30 ans plus tard, vous avez pour mission d’amener à son terme le processus engagé par Michel Rocard. Que ressentez-vous personnellement ?
Je ne fais pas miens les mots de « terme du processus » ou de « sortie de l’Accord ». Non pas que je veuille nous enfermer dans un éternel présent de l’Accord. Le préambule scande d’ailleurs le passé, le présent et l’avenir, qui, en 1998, avait pour nom « l’identité dans un destin commun ». Or nous sommes déjà dans cet avenir de l’Accord avec des réalisations concrètes et des avancées objectives, qui illustrent ce fait calédonien : la reconnaissance de l’éminence de l’identité Kanak et de la place des autres cultures, le rééquilibrage entre les territoires, la responsabilité de la Nouvelle-Calédonie sur un grand nombre de politiques publiques ou encore le rang de la Nouvelle-Calédonie dans le Pacifique Sud aux côtés des Etats et territoires de cette zone…

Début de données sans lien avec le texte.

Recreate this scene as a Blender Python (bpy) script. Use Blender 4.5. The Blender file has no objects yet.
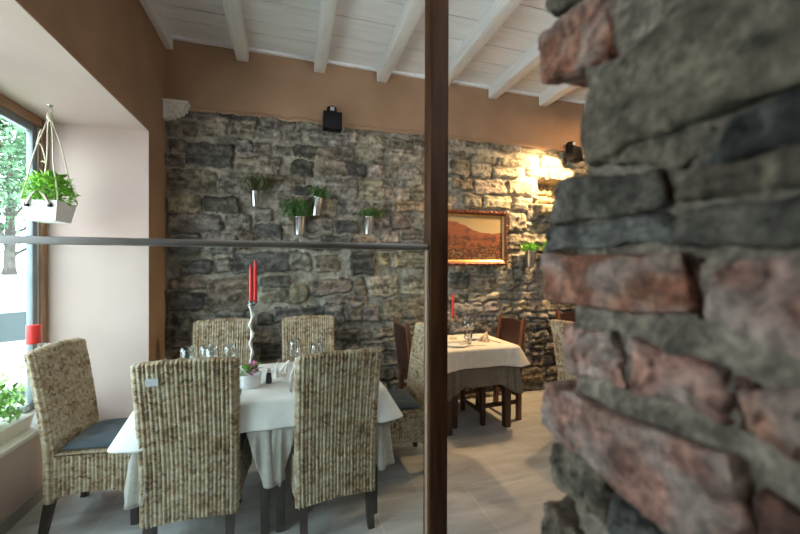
import bpy, math, random
import numpy as np
from mathutils import Vector, Matrix, noise as mnoise
R = math.radians
rng = random.Random(7)
sc = bpy.context.scene
COL = sc.collection

# ------------------------------------------------------------------ scene settings
sc.view_settings.view_transform = 'Standard'
sc.view_settings.look = 'None'
sc.view_settings.gamma = 1.0
sc.view_settings.use_curve_mapping = False
sc.view_settings.exposure = 0.42

EYE = 1.46          # eye height of the photographer
FPX = 368.0         # focal length for an 800 px wide frame
YAW = math.atan(110.0/FPX)
CS, SN = math.cos(YAW), math.sin(YAW)
cam_d = bpy.data.cameras.new('camera')
cam = bpy.data.objects.new('camera', cam_d); COL.objects.link(cam)
cam.location = (0, 0, EYE); cam.rotation_euler = (R(90), 0, -YAW)
cam_d.sensor_width = 36.0; cam_d.lens = 36.0*FPX/800.0
cam_d.shift_y = 2.5/800.0
cam_d.clip_start = 0.02
cam_d.dof.use_dof = True; cam_d.dof.focus_distance = 2.7; cam_d.dof.aperture_fstop = 3.3
sc.camera = cam

def on_x(px, py, X):
    """room point where the sight line through a photo pixel meets the plane X"""
    Z = 384.07*X/(px-290.0)
    return (X, (Z - X*SN)/CS, EYE + (269.5-py)/FPX*Z)
def on_y(px, py, Y):
    k = (px-290.0)/384.07
    X = k*Y*CS/(1-k*SN); Z = X*SN + Y*CS
    return (X, Y, EYE + (269.5-py)/FPX*Z)

# ------------------------------------------------------------------ materials
def lin(c):
    return tuple(((v/255.0)/12.92 if v/255.0 <= .04045 else ((v/255.0+.055)/1.055)**2.4) for v in c)
def new_mat(name):
    m = bpy.data.materials.new(name); m.use_nodes = True
    nt = m.node_tree; nt.nodes.clear()
    out = nt.nodes.new('ShaderNodeOutputMaterial')
    return m, nt, out
def N(nt, t, **kw):
    n = nt.nodes.new(t)
    for k, v in kw.items():
        if k in n.inputs: n.inputs[k].default_value = v
        else: setattr(n, k, v)
    return n
def mat(name, c1, c2=None, scale=8.0, rough=.6, metal=0.0, bump=0.0, bscale=60.0, stretch=None, detail=4.0, spec=.5, lo=.35, hi=.65,
        sheen=0.0, trans=0.0, sub=0.0, coords='Object', rnd=0.0):
    m, nt, out = new_mat(name); L = nt.links.new
    b = N(nt, 'ShaderNodeBsdfPrincipled'); b.inputs['Roughness'].default_value = rough
    b.inputs['Metallic'].default_value = metal
    b.inputs['Specular IOR Level'].default_value = spec
    if sheen: b.inputs['Sheen Weight'].default_value = sheen
    if trans: b.inputs['Transmission Weight'].default_value = trans
    if sub:
        b.inputs['Subsurface Weight'].default_value = sub; b.inputs['Subsurface Scale'].default_value = .02
    tc = N(nt, 'ShaderNodeTexCoord'); vec = tc.outputs[coords]
    if stretch:
        mp = N(nt, 'ShaderNodeMapping'); mp.inputs['Scale'].default_value = stretch
        L(vec, mp.inputs['Vector']); vec = mp.outputs['Vector']
    csock = None
    if c2 is not None:
        nz = N(nt, 'ShaderNodeTexNoise', Scale=scale, Detail=detail); L(vec, nz.inputs['Vector'])
        mr = N(nt, 'ShaderNodeMapRange'); mr.inputs['From Min'].default_value = lo; mr.inputs['From Max'].default_value = hi
        L(nz.outputs['Fac'], mr.inputs['Value'])
        mx = N(nt, 'ShaderNodeMix', data_type='RGBA')
        mx.inputs['A'].default_value = (*c1, 1); mx.inputs['B'].default_value = (*c2, 1)
        L(mr.outputs['Result'], mx.inputs['Factor']); csock = mx.outputs['Result']
    if csock is None: b.inputs['Base Color'].default_value = (*c1, 1)
    else: L(csock, b.inputs['Base Color'])
    if bump:
        n2 = N(nt, 'ShaderNodeTexNoise', Scale=bscale, Detail=5.0); L(vec, n2.inputs['Vector'])
        bp = N(nt, 'ShaderNodeBump', Strength=bump, Distance=.01); L(n2.outputs['Fac'], bp.inputs['Height'])
        L(bp.outputs['Normal'], b.inputs['Normal'])
    L(b.outputs['BSDF'], out.inputs['Surface'])
    return m
def glass_mat(name, tint=(1, 1, 1), rough=0.0, ior=1.45, gain=1.0):
    m, nt, out = new_mat(name); L = nt.links.new
    t = N(nt, 'ShaderNodeBsdfTransparent'); t.inputs['Color'].default_value = (*tint, 1)
    g = N(nt, 'ShaderNodeBsdfGlossy'); g.inputs['Roughness'].default_value = rough
    # Schlick reflectance from the angle between surface and sight line, the same on both faces of the sheet
    ge = N(nt, 'ShaderNodeNewGeometry'); dt = N(nt, 'ShaderNodeVectorMath', operation='DOT_PRODUCT')
    L(ge.outputs['Normal'], dt.inputs[0]); L(ge.outputs['Incoming'], dt.inputs[1])
    ab = N(nt, 'ShaderNodeMath', operation='ABSOLUTE'); L(dt.outputs['Value'], ab.inputs[0])
    om = N(nt, 'ShaderNodeMath', operation='SUBTRACT'); om.inputs[0].default_value = 1; L(ab.outputs[0], om.inputs[1]); om.use_clamp = True
    pw = N(nt, 'ShaderNodeMath', operation='POWER'); L(om.outputs[0], pw.inputs[0]); pw.inputs[1].default_value = 5
    f0 = ((ior-1)/(ior+1))**2
    f = N(nt, 'ShaderNodeMath', operation='MULTIPLY_ADD'); L(pw.outputs[0], f.inputs[0]); f.inputs[1].default_value = 1-f0; f.inputs[2].default_value = f0
    mul = N(nt, 'ShaderNodeMath', operation='MULTIPLY'); mul.inputs[1].default_value = gain; mul.use_clamp = True
    mx = N(nt, 'ShaderNodeMixShader')
    L(f.outputs[0], mul.inputs[0]); L(mul.outputs['Value'], mx.inputs['Fac'])
    L(t.outputs['BSDF'], mx.inputs[1]); L(g.outputs['BSDF'], mx.inputs[2]); L(mx.outputs['Shader'], out.inputs['Surface'])
    return m
def attr_mat(name, rough=.85, nscale=25.0, lo=.72, hi=1.25, bump=.6, bscale=45.0, bdist=.012, spec=.3, fine=0.0):
    """colour of each stone or strand from its vertex colour, broken up by noise"""
    m, nt, out = new_mat(name); L = nt.links.new
    b = N(nt, 'ShaderNodeBsdfPrincipled'); b.inputs['Roughness'].default_value = rough; b.inputs['Specular IOR Level'].default_value = spec
    a = N(nt, 'ShaderNodeAttribute', attribute_name='Col'); tc = N(nt, 'ShaderNodeTexCoord')
    nz = N(nt, 'ShaderNodeTexNoise', Scale=nscale, Detail=8.0, Roughness=.7); L(tc.outputs['Object'], nz.inputs['Vector'])
    mr = N(nt, 'ShaderNodeMapRange'); mr.inputs['From Min'].default_value = .3; mr.inputs['From Max'].default_value = .7
    mr.inputs['To Min'].default_value = lo; mr.inputs['To Max'].default_value = hi; L(nz.outputs['Fac'], mr.inputs['Value'])
    vm = N(nt, 'ShaderNodeVectorMath', operation='SCALE'); L(a.outputs['Color'], vm.inputs[0]); L(mr.outputs['Result'], vm.inputs['Scale'])
    last = vm
    if fine:
        n3 = N(nt, 'ShaderNodeTexNoise', Scale=fine, Detail=3.0); L(tc.outputs['Object'], n3.inputs['Vector'])
        m3 = N(nt, 'ShaderNodeMapRange'); m3.inputs['From Min'].default_value = .36; m3.inputs['From Max'].default_value = .62
        m3.inputs['To Min'].default_value = .72; m3.inputs['To Max'].default_value = 1.18; L(n3.outputs['Fac'], m3.inputs['Value'])
        last = N(nt, 'ShaderNodeVectorMath', operation='SCALE'); L(vm.outputs['Vector'], last.inputs[0]); L(m3.outputs['Result'], last.inputs['Scale'])
    L(last.outputs['Vector'], b.inputs['Base Color'])
    n2 = N(nt, 'ShaderNodeTexNoise', Scale=bscale, Detail=8.0, Roughness=.65); L(tc.outputs['Object'], n2.inputs['Vector'])
    bp = N(nt, 'ShaderNodeBump', Strength=bump, Distance=bdist); L(n2.outputs['Fac'], bp.inputs['Height'])
    L(bp.outputs['Normal'], b.inputs['Normal']); L(b.outputs['BSDF'], out.inputs['Surface'])
    return m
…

L’engagement est donc tenu  selon vous ?
Ce que je veux dire, c’est que je conçois le processus initié par Michel Rocard, Jacques Lafleur et Jean-Marie Tjibaou, comme la trace d’un chemin : notre responsabilité, aujourd’hui, est de continuer à avancer ensemble et, en avançant, de poursuivre ce chemin. Il est question d’accomplissement d’une promesse et des paroles échangées et non pas d’achever un parcours. C’est ce que nous devons aux jeunes générations de Nouvelle-Calédonie : leur laisser la possibilité à leur tour de cheminer dans la paix civile et la prospérité.